Il Vangello di ieri - Bartimeo.


Proprio ieri la Liturgia domenicale ci ha sottoposto come lettura il brano del Vangelo dal quale il titolo stesso di questo blog è ispirato.

E giunsero a Gerico. E mentre partiva da Gerico insieme ai discepoli e a molta folla, il figlio di Timèo, Bartimèo, cieco, sedeva lungo la strada a mendicare. Costui, al sentire che c'era Gesù Nazareno, cominciò a gridare e a dire: «Figlio di Davide, Gesù, abbi pietà di me!». Molti lo sgridavano per farlo tacere, ma egli gridava più forte: «Figlio di Davide, abbi pietà di me!».

Allora Gesù si fermò e disse: «Chiamatelo!» E chiamarono il cieco dicendogli: «Coraggio! Alzati, ti chiama!» Egli, gettato via il mantello, balzò in piedi e venne da Gesù. Allora Gesù gli disse: «Che vuoi che io ti faccia?» E il cieco a lui: «Rabbunì, che io riabbia la vista!» E Gesù gli disse: «Và, la tua fede ti ha salvato». E subito riacquistò la vista e prese a seguirlo per la strada.

Non è stato un caso che io abbia scelto questo brano evangelico, e la figura di Bartimèo, per questo blog.
Mi sembra che Bartimèo rappresenti, come meglio non si potrebbe, la situazione dell'uomo oggi, specie in Occidente. Bartimèo è cieco, innanzitutto. E' un uomo che non può più vedere, che non sa più vedere. E', oltretutto, un mendicante. Quale - da un punto di vista simbolico - siamo un po' tutti, oggi. Mendicanti di una qualsiasi verità, che ci sembra inesistente, e di cui abbiamo smarrito il senso e la via.

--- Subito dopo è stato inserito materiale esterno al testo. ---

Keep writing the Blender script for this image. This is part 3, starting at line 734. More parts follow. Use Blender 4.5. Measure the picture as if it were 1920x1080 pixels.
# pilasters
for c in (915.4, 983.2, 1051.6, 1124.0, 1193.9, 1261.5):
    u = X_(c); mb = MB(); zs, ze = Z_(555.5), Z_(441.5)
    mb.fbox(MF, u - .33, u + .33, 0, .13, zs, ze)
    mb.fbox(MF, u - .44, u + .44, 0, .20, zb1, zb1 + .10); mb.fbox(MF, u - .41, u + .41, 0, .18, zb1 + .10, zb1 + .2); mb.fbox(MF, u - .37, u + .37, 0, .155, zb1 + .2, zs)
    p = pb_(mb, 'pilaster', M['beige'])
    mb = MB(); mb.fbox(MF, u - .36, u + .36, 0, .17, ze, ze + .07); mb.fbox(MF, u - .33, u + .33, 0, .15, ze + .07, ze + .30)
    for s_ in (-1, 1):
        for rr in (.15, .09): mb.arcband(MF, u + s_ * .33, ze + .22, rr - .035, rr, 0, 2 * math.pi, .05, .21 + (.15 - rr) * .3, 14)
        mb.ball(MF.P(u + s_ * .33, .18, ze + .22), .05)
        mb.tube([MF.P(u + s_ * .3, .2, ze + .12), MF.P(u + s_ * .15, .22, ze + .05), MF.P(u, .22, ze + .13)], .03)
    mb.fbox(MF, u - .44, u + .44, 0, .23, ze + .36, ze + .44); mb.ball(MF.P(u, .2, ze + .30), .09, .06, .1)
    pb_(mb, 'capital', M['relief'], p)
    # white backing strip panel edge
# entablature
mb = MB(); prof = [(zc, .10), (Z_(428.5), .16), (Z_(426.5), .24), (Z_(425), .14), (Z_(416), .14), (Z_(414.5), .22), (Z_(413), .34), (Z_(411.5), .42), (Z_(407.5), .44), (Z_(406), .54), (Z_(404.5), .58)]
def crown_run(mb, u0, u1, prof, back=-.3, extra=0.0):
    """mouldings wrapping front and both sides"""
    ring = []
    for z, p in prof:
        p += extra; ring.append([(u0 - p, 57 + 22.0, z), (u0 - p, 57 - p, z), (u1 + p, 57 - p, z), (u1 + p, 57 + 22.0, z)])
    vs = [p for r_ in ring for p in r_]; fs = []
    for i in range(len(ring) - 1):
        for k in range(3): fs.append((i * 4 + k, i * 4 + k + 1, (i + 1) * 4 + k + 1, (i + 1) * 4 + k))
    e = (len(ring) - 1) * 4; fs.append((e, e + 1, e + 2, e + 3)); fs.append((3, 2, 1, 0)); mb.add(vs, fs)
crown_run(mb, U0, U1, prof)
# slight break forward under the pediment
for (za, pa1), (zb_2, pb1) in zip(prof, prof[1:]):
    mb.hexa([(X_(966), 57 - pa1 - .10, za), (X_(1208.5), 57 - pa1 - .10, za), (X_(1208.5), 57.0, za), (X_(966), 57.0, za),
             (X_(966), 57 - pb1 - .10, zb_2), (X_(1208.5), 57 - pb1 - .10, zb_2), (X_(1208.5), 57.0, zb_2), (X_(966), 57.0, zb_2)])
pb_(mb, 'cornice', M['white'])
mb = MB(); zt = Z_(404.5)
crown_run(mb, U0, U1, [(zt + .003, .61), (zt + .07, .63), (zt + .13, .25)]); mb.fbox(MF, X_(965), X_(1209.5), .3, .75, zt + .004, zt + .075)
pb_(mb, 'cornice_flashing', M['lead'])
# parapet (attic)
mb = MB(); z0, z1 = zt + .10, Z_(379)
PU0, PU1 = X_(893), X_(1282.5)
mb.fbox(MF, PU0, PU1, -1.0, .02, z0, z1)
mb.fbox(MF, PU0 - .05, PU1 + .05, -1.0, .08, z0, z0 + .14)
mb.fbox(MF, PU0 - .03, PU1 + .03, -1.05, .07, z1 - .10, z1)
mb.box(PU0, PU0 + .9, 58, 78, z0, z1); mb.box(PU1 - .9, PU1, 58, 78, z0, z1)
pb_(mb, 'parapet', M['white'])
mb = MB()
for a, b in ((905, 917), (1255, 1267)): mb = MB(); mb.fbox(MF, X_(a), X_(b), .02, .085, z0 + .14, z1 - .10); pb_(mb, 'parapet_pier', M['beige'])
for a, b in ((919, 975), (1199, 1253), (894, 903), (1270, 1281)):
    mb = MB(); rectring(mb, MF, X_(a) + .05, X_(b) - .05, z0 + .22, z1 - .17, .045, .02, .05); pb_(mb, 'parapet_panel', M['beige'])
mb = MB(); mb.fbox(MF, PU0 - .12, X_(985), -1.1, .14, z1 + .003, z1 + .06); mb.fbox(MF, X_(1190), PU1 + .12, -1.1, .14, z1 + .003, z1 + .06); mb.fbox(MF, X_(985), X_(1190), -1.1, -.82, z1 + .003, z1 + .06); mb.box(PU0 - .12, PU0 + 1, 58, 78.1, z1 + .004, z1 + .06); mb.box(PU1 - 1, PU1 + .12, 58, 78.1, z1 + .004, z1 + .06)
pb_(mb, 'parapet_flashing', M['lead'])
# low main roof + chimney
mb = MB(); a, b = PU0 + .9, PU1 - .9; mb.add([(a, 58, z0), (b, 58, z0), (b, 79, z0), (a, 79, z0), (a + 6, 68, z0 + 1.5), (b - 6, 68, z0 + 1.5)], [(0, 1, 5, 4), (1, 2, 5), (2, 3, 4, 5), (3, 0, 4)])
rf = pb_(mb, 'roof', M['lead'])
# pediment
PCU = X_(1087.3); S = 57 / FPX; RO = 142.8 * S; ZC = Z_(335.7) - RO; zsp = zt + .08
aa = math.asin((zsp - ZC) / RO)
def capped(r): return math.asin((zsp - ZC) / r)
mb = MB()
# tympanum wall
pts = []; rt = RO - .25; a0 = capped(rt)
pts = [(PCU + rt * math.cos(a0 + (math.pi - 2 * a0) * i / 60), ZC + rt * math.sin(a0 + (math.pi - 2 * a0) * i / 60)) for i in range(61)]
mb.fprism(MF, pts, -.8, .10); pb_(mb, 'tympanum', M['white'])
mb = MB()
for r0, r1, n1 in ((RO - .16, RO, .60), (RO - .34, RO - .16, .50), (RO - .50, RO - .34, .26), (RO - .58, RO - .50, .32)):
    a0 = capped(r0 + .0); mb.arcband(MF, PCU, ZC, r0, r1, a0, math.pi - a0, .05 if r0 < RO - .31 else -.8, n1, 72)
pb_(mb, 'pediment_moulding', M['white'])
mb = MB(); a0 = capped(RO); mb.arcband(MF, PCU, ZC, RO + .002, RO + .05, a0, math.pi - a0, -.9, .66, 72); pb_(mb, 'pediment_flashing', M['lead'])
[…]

Ma Gesù, il Cristo, con il suo passaggio, sembra riportare luce nell'oscurità. E' singolare che Bartimèo vada da lui abbandonando perfino il mantello, che è tutto ciò che ha: casa, letto, coperta, rifugio. Si presenta da Lui nudo. Gesù non lo guarisce semplicemente: vuole che sia lui ad esprimersi. Gesù non prevarica mai, non agisce mai imponendo se stesso. Lascia sempre l'arbitrio. Chiede espressamente al cieco: " che vuoi che io ti faccia ", anche se sembra evidente che il desiderio di Bartimèo possa essere uno ed uno soltanto.
Solo quando il cieco si esprime e rimette la sua fede nelle mani del Cristo, chiamandolo 'Rabbunì', Cristo lo guarisce. Lo guarisce quasi con naturalezza, con spontaneità.

Ricordiamoci che Gesù è sulla strada di Gerusalemme, dove lo aspetta il supplizio. Ricordiamoci che Gesù, il Salvatore non è venuto per guarire tutti indistintamente.
Non guarisce TUTTI i malati di Gerusalemme. Ha bisogno di qualcosa per farlo. Ha bisogno di disponibilità, ha bisogno di un affidarsi, ha bisogno di fede.
La fede è una relazione, sempre.
Il cieco Bartimèo lo sapeva, ed è stato salvato in virtù di questa relazione.

Nessuno si salva da solo, verrebbe da dire. E forse un giorno anche noi potremo esultare insieme a Bartimèo.